Key Takeaways
- Global automakers maintain solid financial performance amidst market challenges.
- A new semiconductor supply crisis is impacting production but showing signs of easing.
- US tariffs on the auto industry, though costly, have seen some relief from rebates.
- The electric vehicle market is experiencing a significant downturn, causing major automaker losses.
Deep Dive
- A resurgent chip crisis, involving Dutch Nexperia and its Chinese ownership, created export restrictions.
- This led to tight component supplies for automakers, but the situation is now easing.
- Automakers are actively searching for alternative chip sources to mitigate future risks.
- President Trump's tariffs cost the auto industry billions, though recent trade deals offered some relief.
- Automakers initially shipped excess inventory to mitigate the immediate impact of tariff implementation.
- Lobbying efforts led to relaxed and extended rebate programs on parts tariffs.
- This change is projected to save Ford $1 billion and General Motors and Stellantis $500 million each.

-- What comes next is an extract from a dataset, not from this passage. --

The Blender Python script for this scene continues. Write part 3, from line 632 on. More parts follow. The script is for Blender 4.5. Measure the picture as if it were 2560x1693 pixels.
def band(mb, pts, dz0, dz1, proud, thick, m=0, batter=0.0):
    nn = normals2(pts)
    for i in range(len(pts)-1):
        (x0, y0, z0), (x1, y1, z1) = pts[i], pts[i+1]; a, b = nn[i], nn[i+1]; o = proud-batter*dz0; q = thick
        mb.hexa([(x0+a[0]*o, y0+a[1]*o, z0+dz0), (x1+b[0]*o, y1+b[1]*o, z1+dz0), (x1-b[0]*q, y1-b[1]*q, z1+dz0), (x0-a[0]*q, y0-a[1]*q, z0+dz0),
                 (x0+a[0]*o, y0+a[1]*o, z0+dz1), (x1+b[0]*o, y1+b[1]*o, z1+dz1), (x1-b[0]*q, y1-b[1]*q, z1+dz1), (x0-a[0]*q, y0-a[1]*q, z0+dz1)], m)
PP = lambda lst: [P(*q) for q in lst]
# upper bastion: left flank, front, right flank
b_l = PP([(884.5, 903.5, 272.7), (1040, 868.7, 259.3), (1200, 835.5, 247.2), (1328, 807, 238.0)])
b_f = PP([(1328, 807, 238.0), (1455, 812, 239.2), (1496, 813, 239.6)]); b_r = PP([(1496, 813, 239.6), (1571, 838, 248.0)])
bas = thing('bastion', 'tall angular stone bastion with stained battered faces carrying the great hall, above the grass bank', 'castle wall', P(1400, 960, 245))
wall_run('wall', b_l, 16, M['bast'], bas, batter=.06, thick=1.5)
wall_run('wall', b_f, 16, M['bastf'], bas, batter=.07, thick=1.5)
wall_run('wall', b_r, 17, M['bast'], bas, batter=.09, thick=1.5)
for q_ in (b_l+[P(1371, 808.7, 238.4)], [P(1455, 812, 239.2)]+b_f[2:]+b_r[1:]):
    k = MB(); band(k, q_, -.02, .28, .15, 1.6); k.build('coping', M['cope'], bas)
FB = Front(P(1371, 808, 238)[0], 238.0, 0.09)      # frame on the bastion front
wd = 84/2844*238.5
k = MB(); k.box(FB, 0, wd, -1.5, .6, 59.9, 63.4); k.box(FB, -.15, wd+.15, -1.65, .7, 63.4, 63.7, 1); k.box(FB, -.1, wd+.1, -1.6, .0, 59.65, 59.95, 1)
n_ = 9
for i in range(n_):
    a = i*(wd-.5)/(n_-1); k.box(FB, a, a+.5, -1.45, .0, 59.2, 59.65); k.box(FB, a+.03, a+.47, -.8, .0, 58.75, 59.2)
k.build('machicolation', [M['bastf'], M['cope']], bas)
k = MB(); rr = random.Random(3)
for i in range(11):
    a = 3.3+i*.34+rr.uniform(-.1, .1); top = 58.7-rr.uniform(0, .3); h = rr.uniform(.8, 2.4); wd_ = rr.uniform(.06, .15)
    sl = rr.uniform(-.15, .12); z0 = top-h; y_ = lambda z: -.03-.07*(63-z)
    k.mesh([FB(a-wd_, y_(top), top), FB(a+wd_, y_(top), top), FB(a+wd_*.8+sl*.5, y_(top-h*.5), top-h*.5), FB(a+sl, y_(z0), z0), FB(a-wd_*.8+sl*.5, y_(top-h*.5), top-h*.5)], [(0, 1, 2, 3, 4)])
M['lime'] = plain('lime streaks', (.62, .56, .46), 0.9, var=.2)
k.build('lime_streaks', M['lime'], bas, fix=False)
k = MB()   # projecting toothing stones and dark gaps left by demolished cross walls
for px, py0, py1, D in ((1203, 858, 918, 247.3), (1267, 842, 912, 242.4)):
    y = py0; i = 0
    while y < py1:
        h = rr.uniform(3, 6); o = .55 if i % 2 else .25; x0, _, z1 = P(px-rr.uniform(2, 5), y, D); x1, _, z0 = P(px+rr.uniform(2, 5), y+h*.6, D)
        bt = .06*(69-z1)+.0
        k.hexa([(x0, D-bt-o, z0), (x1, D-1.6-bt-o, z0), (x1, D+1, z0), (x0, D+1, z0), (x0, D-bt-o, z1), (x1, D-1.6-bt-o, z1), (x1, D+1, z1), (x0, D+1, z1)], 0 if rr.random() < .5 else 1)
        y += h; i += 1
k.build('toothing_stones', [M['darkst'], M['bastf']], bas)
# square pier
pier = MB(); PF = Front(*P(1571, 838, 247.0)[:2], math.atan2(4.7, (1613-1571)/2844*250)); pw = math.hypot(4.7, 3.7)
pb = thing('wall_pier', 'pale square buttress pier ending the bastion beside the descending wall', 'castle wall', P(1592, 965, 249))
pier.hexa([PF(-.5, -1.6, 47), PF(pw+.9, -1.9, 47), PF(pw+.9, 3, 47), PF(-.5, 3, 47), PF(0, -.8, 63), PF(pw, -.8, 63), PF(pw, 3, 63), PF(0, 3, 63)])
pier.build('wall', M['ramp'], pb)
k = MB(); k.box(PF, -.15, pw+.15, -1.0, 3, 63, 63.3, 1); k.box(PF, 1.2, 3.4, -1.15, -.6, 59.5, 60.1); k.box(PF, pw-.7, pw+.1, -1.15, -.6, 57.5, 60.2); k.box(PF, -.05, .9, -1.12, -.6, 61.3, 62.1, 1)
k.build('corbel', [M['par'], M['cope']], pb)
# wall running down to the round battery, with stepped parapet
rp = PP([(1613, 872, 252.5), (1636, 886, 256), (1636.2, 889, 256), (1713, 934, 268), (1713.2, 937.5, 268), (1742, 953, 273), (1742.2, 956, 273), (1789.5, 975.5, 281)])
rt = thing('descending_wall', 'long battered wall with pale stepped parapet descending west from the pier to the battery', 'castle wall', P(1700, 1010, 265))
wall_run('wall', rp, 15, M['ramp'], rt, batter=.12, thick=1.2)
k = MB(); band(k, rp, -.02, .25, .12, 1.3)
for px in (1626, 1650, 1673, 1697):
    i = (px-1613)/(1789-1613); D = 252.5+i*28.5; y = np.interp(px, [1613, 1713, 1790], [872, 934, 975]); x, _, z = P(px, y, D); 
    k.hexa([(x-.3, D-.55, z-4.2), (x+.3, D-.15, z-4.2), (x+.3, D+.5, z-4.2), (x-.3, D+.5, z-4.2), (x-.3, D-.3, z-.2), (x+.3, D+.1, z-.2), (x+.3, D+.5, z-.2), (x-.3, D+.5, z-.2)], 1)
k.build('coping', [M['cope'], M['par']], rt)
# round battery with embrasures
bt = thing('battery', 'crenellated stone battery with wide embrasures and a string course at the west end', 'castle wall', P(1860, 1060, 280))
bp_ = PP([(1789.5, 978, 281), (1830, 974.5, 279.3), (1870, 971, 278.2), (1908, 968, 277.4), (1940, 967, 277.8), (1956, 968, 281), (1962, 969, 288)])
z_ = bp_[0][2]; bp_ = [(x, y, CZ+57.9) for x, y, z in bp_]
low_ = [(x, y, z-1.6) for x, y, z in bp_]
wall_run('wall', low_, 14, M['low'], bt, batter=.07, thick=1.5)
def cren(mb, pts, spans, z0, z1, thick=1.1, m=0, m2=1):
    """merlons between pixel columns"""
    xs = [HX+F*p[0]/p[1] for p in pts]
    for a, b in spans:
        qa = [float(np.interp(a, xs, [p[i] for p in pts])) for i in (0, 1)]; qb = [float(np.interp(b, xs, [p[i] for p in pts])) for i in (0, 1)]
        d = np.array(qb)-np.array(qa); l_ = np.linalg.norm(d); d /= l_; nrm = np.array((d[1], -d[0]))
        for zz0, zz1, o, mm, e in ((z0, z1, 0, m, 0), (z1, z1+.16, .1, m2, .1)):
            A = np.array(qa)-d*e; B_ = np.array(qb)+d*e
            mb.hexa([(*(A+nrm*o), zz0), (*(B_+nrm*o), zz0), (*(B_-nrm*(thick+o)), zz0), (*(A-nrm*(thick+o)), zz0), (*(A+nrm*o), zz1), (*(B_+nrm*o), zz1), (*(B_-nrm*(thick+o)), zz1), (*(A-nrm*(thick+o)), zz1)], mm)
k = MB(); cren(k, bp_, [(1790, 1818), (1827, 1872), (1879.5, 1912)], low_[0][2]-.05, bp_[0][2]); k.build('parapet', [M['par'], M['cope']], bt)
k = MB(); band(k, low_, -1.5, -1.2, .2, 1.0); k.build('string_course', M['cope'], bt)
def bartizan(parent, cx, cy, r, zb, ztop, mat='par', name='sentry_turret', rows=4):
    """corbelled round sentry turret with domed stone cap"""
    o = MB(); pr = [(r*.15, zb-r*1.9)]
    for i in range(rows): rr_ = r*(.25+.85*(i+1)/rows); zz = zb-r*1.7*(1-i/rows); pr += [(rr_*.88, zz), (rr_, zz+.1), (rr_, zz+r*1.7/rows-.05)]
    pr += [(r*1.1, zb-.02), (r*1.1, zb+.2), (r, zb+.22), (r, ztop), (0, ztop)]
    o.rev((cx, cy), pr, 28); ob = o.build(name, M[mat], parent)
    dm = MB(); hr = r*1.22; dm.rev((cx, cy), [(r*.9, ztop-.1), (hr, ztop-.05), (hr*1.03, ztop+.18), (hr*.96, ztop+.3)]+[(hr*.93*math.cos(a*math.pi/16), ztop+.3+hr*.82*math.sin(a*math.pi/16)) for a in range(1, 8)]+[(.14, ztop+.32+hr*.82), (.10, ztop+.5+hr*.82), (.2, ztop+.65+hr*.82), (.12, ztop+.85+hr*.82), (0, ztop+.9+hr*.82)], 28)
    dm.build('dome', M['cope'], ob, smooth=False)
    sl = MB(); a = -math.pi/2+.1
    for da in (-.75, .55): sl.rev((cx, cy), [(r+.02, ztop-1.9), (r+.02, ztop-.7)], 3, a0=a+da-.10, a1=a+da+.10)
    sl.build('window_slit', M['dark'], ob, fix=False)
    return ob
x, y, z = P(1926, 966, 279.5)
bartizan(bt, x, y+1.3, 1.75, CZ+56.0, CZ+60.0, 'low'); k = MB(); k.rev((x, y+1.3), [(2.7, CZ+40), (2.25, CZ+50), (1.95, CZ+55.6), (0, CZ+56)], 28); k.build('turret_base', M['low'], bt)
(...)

- The US $7,500 EV tax credit previously fueled a surge in electric vehicle sales.
- The sector is now confronting an 'EV winter,' with Ford anticipating a halving of EV sales.
- Ford projects significant losses from its EV segment, including an annual loss of $5 billion.
- Porsche reported its first quarterly loss since its IPO due to write-downs on EV investments.
- Mercedes and BMW are scaling back EV production plans, and Ford and GM are reassessing strategies.
- General Motors is taking charges for unused EV manufacturing capacity.